Vorteile sowohl für Moskau als auch für Peking
Ein Nutzen, den China aus der Invasion zieht, ist jedoch der Einblick in die Probleme, mit denen Russland konfrontiert ist und die China ebenfalls drohen, wenn es in Taiwan einmarschieren würde. Welchen Nutzen das Peking bringt, ist allerdings nicht klar.
Ein weiterer Vorteil ist die Tatsache, dass der Handel zwischen den beiden Ländern im letzten Jahr um fast 40 Prozent auf etwa 147 Milliarden Dollar angestiegen ist. Es ist eine wichtige, für beide Seiten vorteilhafte Beziehung. Als weltgrößter Importeur von Lebensmitteln ist China auf russische Lebensmittel und Rohstoffe angewiesen. Jüngste Handelsabkommen sehen vor, dass China russisches Öl, Gas, Kohle und Getreide importiert. Als weltgrößter Weizenexporteur ist dies für Russland wichtiger denn je.
Umgekehrt braucht Russland Chinas finanzielle Unterstützung, aber auch sein Hightech-Know-how und seine Konsumgüter. So wird beispielsweise das chinesische Zahlungssystem UnionPay, das mit Mastercard und Visa konkurriert, von Russland übernommen.

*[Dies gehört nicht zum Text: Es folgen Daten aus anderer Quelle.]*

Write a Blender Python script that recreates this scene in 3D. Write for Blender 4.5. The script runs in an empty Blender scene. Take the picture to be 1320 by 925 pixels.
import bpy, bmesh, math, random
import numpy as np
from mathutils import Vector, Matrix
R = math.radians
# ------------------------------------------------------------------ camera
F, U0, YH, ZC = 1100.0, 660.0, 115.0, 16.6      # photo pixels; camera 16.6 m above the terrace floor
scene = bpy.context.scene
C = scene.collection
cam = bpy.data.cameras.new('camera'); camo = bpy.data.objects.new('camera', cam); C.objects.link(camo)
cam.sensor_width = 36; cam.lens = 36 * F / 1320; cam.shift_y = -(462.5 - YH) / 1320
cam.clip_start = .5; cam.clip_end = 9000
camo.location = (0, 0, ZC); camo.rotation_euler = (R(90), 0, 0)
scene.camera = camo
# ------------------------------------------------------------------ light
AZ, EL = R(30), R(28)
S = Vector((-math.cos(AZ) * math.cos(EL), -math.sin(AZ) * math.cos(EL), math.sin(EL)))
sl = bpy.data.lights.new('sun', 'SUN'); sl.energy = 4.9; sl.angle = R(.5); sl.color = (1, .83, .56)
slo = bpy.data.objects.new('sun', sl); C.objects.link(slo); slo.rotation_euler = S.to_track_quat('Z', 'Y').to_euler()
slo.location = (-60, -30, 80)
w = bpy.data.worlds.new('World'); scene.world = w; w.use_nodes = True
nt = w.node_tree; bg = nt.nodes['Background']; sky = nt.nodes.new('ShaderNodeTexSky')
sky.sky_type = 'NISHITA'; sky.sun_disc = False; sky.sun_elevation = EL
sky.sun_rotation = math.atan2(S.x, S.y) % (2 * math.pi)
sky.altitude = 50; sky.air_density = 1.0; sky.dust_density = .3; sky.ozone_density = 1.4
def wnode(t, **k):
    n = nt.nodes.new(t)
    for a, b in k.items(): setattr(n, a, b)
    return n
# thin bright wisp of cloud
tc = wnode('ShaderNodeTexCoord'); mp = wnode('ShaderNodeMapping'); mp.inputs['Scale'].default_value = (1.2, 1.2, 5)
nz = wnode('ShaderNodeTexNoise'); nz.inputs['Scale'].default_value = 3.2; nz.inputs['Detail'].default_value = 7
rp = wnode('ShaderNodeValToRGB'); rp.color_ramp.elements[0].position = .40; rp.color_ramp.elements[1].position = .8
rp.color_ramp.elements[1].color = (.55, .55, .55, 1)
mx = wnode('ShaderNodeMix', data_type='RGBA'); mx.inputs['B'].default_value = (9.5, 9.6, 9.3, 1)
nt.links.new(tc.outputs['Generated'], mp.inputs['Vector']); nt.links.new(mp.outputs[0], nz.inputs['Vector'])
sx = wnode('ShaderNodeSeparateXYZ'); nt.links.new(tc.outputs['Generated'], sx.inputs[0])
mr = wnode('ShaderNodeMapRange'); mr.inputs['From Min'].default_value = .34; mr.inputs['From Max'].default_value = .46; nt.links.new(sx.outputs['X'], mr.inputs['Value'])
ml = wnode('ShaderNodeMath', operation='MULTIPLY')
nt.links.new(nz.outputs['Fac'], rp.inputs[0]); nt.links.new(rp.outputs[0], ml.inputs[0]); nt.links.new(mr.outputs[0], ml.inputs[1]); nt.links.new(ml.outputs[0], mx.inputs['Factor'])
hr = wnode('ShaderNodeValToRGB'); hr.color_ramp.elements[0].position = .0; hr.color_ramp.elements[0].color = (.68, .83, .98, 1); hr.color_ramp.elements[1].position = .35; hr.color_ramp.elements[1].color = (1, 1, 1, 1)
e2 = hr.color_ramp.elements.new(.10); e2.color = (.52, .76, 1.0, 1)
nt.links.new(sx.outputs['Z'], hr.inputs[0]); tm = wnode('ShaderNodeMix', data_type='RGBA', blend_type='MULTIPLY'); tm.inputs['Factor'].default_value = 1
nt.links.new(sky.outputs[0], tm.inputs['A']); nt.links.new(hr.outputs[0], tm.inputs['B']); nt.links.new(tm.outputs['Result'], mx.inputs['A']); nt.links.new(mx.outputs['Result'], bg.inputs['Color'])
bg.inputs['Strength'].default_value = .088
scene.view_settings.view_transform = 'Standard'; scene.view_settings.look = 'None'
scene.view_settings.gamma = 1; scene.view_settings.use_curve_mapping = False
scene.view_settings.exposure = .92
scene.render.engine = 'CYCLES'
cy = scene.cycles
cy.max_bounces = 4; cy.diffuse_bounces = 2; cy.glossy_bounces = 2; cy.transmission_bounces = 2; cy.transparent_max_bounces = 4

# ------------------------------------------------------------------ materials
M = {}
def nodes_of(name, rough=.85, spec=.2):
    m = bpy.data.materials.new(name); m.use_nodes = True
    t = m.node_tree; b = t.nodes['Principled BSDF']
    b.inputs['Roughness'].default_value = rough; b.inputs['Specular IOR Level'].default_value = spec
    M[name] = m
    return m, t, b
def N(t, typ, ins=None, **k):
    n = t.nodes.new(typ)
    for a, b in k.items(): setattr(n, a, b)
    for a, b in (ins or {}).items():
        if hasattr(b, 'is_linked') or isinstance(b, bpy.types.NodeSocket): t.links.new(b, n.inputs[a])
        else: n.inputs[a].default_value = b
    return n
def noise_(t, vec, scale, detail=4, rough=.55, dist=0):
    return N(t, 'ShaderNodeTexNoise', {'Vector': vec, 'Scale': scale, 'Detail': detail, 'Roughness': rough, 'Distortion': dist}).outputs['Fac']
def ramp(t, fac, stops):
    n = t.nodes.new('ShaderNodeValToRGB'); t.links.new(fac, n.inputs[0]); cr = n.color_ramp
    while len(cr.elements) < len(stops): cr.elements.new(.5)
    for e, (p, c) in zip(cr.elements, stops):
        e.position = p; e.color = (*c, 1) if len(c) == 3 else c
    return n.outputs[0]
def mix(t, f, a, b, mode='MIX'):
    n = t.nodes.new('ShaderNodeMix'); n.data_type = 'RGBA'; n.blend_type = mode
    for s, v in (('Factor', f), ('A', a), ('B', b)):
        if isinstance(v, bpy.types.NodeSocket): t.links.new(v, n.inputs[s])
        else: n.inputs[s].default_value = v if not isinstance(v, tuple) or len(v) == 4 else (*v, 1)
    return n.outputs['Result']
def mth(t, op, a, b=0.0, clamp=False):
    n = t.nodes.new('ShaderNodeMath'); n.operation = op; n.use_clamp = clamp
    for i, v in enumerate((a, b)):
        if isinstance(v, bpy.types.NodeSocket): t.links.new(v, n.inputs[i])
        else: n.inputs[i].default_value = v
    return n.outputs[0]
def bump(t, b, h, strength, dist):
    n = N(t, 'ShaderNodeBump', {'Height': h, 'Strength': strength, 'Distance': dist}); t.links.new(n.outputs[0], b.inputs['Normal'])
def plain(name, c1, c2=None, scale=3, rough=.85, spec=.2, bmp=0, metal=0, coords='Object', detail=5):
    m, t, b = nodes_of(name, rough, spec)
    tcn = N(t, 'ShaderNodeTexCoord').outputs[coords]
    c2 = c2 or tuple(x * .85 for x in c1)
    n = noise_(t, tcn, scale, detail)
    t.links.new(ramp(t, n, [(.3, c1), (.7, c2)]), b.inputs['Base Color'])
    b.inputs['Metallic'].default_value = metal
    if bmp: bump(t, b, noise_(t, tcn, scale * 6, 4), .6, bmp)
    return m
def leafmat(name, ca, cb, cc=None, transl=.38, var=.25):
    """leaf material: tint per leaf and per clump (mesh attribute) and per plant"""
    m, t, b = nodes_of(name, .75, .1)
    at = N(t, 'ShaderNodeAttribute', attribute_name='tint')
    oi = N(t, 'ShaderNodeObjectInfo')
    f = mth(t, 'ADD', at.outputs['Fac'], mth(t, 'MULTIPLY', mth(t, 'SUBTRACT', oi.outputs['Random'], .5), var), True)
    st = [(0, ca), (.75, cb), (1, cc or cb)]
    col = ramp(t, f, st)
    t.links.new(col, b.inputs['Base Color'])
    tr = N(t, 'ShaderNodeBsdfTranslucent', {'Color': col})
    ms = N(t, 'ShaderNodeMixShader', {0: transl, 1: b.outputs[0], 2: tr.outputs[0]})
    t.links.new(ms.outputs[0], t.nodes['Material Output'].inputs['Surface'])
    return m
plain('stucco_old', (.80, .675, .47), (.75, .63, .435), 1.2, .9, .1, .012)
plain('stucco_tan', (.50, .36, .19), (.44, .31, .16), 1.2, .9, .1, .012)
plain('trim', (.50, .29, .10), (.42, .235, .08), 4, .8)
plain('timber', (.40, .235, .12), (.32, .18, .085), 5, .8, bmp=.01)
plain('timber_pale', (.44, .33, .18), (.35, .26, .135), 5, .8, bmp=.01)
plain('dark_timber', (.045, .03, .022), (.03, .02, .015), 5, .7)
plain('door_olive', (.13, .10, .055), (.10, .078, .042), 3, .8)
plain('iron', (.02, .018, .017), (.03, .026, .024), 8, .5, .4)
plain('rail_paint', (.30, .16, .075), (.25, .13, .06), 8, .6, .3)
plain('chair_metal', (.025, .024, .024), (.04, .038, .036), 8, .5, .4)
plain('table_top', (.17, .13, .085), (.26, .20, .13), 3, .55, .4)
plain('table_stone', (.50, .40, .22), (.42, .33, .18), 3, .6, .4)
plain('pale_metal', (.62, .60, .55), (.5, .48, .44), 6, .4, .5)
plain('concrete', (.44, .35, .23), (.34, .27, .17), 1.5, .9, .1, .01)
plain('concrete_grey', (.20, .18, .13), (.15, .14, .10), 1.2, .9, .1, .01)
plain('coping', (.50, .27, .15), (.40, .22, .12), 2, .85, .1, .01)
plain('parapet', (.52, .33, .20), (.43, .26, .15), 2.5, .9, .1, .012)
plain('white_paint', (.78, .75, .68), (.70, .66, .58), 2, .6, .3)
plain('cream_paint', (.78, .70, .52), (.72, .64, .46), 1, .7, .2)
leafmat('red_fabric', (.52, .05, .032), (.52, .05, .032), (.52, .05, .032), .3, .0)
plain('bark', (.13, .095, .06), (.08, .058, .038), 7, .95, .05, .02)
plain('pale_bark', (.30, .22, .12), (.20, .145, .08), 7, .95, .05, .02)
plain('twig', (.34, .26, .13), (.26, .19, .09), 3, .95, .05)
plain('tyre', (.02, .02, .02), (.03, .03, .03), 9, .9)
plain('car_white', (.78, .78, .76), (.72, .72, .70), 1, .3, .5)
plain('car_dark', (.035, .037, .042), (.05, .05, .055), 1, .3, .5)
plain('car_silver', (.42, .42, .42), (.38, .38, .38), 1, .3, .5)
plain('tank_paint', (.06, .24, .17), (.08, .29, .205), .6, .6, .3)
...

Gleichzeitig ist die Achse Russland-China von strategischer Bedeutung und zielt darauf ab, die derzeitige liberale Ordnung unter Führung der Vereinigten Staaten in Europa und im asiatisch-pazifischen Raum sowohl militärisch als auch wirtschaftlich herauszufordern. Chinas grenzüberschreitendes Interbankenzahlungssystem (CIPS) soll das SWIFT-System ersetzen. Das würde einen Schutz gegenüber US-Finanzsanktionen bieten. Auch andere Nationen, die sich der Kontrolle ihrer Wirtschaft durch die USA entziehen wollen, werden eine Alternative zu SWIFT begrüßen.
Russland will Europa dominieren, China die Welt
Wie bereits erwähnt, versucht China einerseits, seine Beziehungen zu den derzeitigen Mächten auszubalancieren und andererseits seine Partnerschaft mit Russland zu stärken. Manche sehen Russland als den mächtigeren Teil des Bündnisses an, aber Russlands Aggression zeugt von Verzweiflung, nicht von Überlegenheit.

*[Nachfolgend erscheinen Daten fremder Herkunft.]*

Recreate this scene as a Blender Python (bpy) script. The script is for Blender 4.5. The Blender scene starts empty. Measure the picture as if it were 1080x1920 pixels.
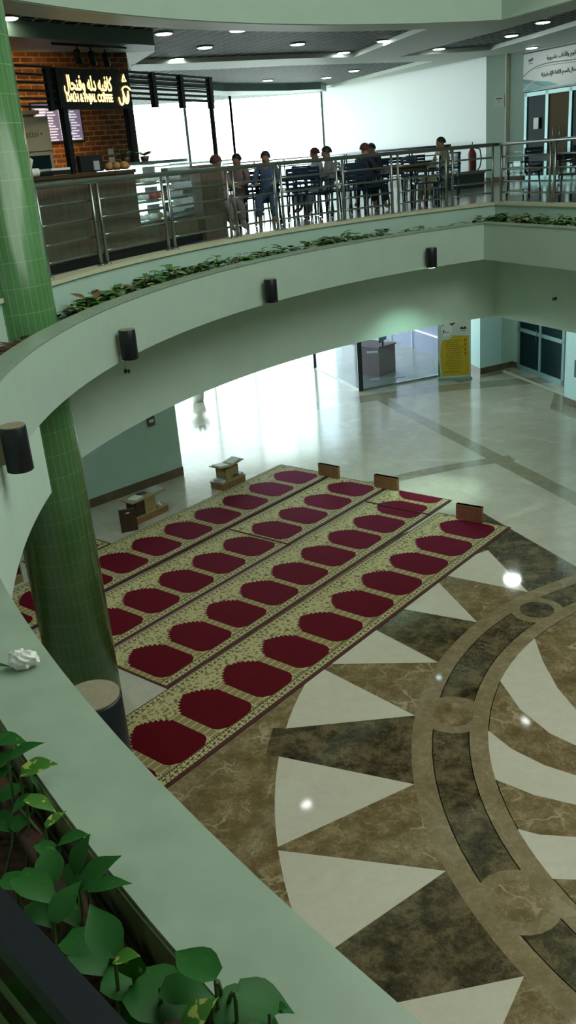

Ein wichtiger Punkt im Hinblick auf die Machtverhältnisse in der Allianz zwischen China und Russland ist die Frage, wo die Interessen der einzelnen Partner liegen, sowohl kurz- als auch langfristig.
Kurzfristig liegt das Interesse Russlands in der Eroberung der Ukraine, der Wiederbelebung seiner Wirtschaft und der möglichen Eroberung ehemaliger Satelliten der ehemaligen UdSSR. Chinas Interessen bestehen darin, die globale Finanzkontrolle der USA zu beseitigen und möglicherweise die Kontrolle über Taiwan zu übernehmen.

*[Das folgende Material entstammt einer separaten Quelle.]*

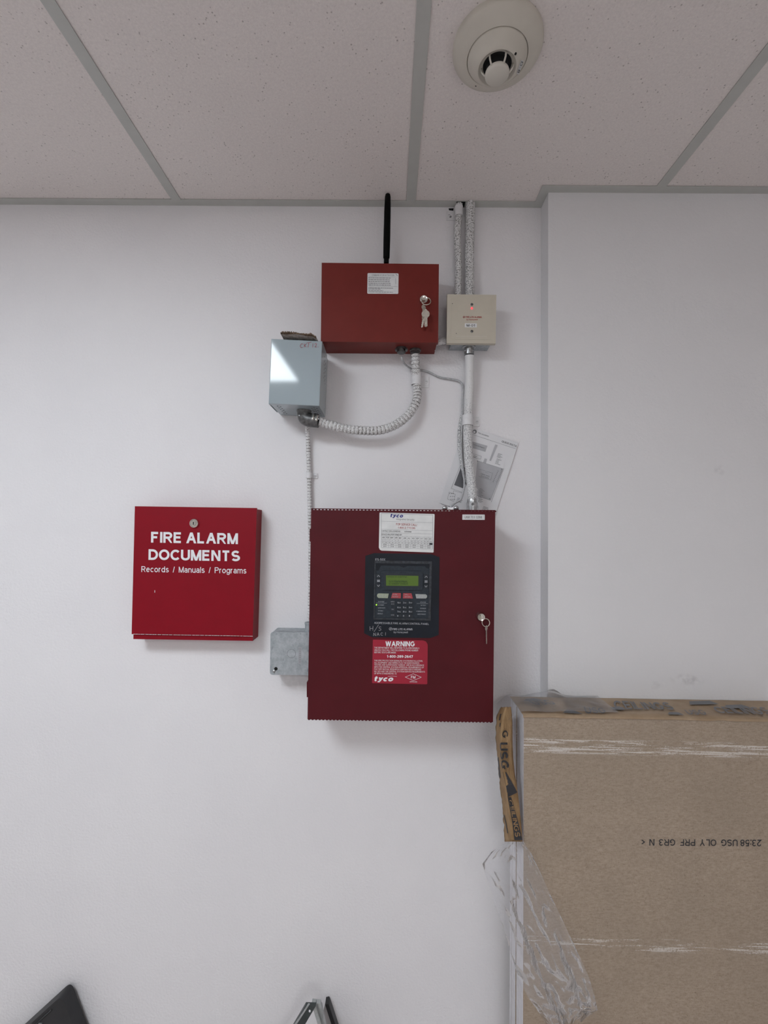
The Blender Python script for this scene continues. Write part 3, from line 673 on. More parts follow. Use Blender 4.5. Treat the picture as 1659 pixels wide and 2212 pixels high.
# warning sticker
bm = BM(); plate(bm, [(805.4, 1382.6), (806.6, 1381.8), (914, 1383.4), (920, 1385.8), (923.4, 1391), (923.9, 1394), (923, 1476.8), (921.6, 1478.2), (804.8, 1475.8), (803.6, 1474.6)], Ys, Yp)
wk = obj('warning_sticker', bm, M['warnred'], T, label='red and white warning sticker')
bm = BM(); e = Ys-.0003
text(bm, 'WARNING', 832.8, 1385.2, 896.2, 1396.2, e, .006, .035)
wl = ['THE DEPARTMENT WILL RESPOND TO ALARM SIGNALS', 'UNLESS YOU CALL THE FOLLOWING PHONE NUMBER', 'BEFORE TESTS ARE MADE:']
for s, x1, y in zip(wl, (905.7, 903.4, 855.6), (1397.4, 1402.4, 1407.4)): text(bm, s, 808.7, y, x1, y+3.5, e, .010)
text(bm, '1-800-289-2647', 836, 1414.4, 892, 1420.8, e, .008, .03)
wl = ['THIS FIRE PROTECTION SIGNALING SYSTEM INSTALLATION,', 'ALL EQUIPMENT AND WIRING PLUS THE MAINTENANCE,', 'TESTING AND SUPERVISION THEREOF, ARE IN ACCORDANCE',
      'WITH THE CENTRAL STATION APPROVAL REQUIREMENTS OF', 'FACTORY MUTUAL RESEARCH CORPORATION STANDARD', 'NO. 3011 AND THE CENTRAL STATION SERVICE REQUIREMENTS', 'OF NFPA STANDARD NO. 72.']
for i, (s, x1) in enumerate(zip(wl, (913, 906.5, 916, 915.6, 909.6, 918, 857))): text(bm, s, 808.5, 1425.2+4.62*i, x1, 1428.7+4.62*i, e, .010)
text(bm, 'tyco', 809, 1461, 849.7, 1473.6, e, .012, .055, .25)
for (pa, pb) in (((875.4, 1462.6), (892.7, 1455.4)), ((892.7, 1455.4), (910, 1463)), ((910, 1463), (892.7, 1470.2)), ((892.7, 1470.2), (875.4, 1462.6))): ribbon(bm, [pa, pb], .7, e)
text(bm, 'FM', 887.8, 1459.6, 897.4, 1465.8, e, SL, .02); text(bm, 'APPROVED', 885, 1471.6, 901, 1474, e, SL, .01)
ribbon(bm, [(838, 1461), (848, 1460.2), (857, 1461.2)], .5, e)
obj('lettering', bm, M['white'], wk)
# panel lock
c = P(1037.3, 1331, Yp)
bm = BM(); lathe(bm, c, FR, [(.0105, 0), (.0105, .002), (.0092, .005), (.0088, .012), (.0080, .0135), (.0055, .0128), (.005, .0118), (0, .0118)], 28); obj('lock', bm, M['chrome'], T, True, autosm=.6, label='round chrome lock')

def make_key(parent, cx, cy, Y, L, head, ang=0, thick=.0018, yaw=0):
    """flat key hanging down: round head, notched blade; (cx,cy) is the head centre in pixels"""
    bm = BM(); c = P(cx, cy, Y); pts = []
    for i in range(15):
        a = math.radians(-60+300*i/14); pts.append((head*math.cos(a), head*math.sin(a)))
    bw = head*.42
    left = [(-bw, -head*.9), (-bw, -L*.55), (-bw*.55, -L*.6), (-bw, -L*.66), (-bw*.5, -L*.73), (-bw, -L*.79), (-bw*.6, -L*.86), (-bw*.8, -L*.93), (-bw*.2, -L)]
    right = [(bw*.3, -L), (bw, -L*.94), (bw, -head*.9)]
    rot = Matrix.Rotation(ang, 2); out = []
    for q in pts+left+right:
        v = rot @ Vector(q); out.append(c+Vector((v.x*math.cos(yaw), v.x*math.sin(yaw)-thick/2, v.y)))
    n = len(out); a_ = [bm.verts.new(p) for p in out]; b_ = [bm.verts.new(p+Vector((0, thick, 0))) for p in out]
    bm.faces.new(a_); bm.faces.new(b_[::-1])
    for i in range(n): bm.faces.new((a_[i], b_[i], b_[(i+1) % n], a_[(i+1) % n]))
    k = obj('key', bm, M['nickel'], parent)
    return k
def make_ring(parent, cx, cy, Y, r, tilt, wire=.0009, squash=1.0):
    bm = BM(); c = P(cx, cy, Y)
    pts = [c+Vector((r*squash*math.cos(a), tilt*r*math.sin(a), r*math.sin(a))) for a in [2*math.pi*i/32 for i in range(33)]]
    tube(bm, pts, wire, 6, cap=False); return obj('ring', bm, M['nickel'], parent, True)
# key on the control panel
T = thing('key_ring', P(1049, 1350, Yp-.010), 'single silver key on a ring hanging from the control panel lock', 'keys', 'key rings hanging from locks')
make_ring(T, 1049.5, 1345, Yp-.0125, .0085, .25)
make_key(T, 1050.5, 1356.5, Yp-.010, .036, .0060, .03, yaw=.9)
bm = BM(); q = P(1037.5, 1332, Yp-.0118); box(bm, q.x-.0011, q.x+.0011, q.y-.012, q.y, q.z-.0055, q.z+.0035); bev(bm, .0006, 1); obj('inserted_key', bm, M['nickel'], T)

# ------------------------------------------------------------------ communicator box above
Yc = -.082
T = thing('communicator_box', P(820, 768, 0), 'brick red communicator box with black antenna, mounted high above the control panel', 'alarm box')
bm = BM(); plate(bm, [(698, 570), (946, 573), (944.6, 738.5), (696, 736.5)], Yc+.003, -.0005); obj('body', bm, M['brick'], T)
bm = BM(); plate(bm, [(695, 567.5), (948.2, 570.5), (946.5, 740.3), (693, 738)], Yc, Yc+.012); bev(bm, .001, 2); obj('door', bm, M['brick'], T)
bm = BM(); plate(bm, roundpx(793.9, 589.9, 861, 634.3, 2.2, .008), Yc-.0006, Yc); sk = obj('sticker', bm, M['label'], T, label='white instruction sticker')
bm = BM(); e = Yc-.0009
text(bm, 'COMMUNICATOR ACTIVATION', 803, 592.6, 851.4, 595.8, e, .006, .012)
for y in (599.6, 603.4, 607.2, 611, 614.6): bars(bm, 796, 850, y, 1.3, e, fill=random.uniform(.85, 1))
flat(bm, [(796, 617.8), (858.6, 618.6), (858.6, 619), (796, 618.2)], e)
flat(bm, [(797, 597.4), (858.6, 598.2), (858.6, 598.5), (797, 597.7)], e)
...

Langfristig will Russland Europa dominieren, während China die Vereinigten Staaten aus dem asiatisch-pazifischen Raum verdrängen und Europa beherrschen will. Das würde übrigens auch Russland einschließen.
In der Zwischenzeit stehen beide Länder vor einigen ähnlichen Herausforderungen.
Auf der Makroebene stehen beispielsweise beide vor großen wirtschaftlichen Herausforderungen. China muss seine Wirtschaft dringend von der schuldenbasierten Immobilienentwicklung auf den Binnenkonsum umstellen. Russlands wirtschaftliche Implosion ist weitaus dramatischer und macht es zum schwächeren der beiden Länder.
Auf der Mikroebene regieren beide Regierungen ihre jeweiligen Länder im Wesentlichen diktatorisch.
Vielleicht ist es kein Zufall, dass beide Länder auf der Weltbühne immer stärker isoliert sind. Wie bereits in einem früheren Beitrag erwähnt, hat der chinesische Staatschef Xi Jinping Peking seit über zwei Jahren nicht mehr verlassen. Möglicherweise steht er vor internen Herausforderungen innerhalb der KPC. In der Zwischenzeit hat sich Putin in einem Bergbunker verschanzt.
Wie in allen Kriegen gibt es sowohl erwartete als auch unerwartete Entwicklungen. Aber letztlich scheint es, dass China – und nicht Russland – am meisten durch den Krieg in der Ukraine zu gewinnen und zu verlieren hat.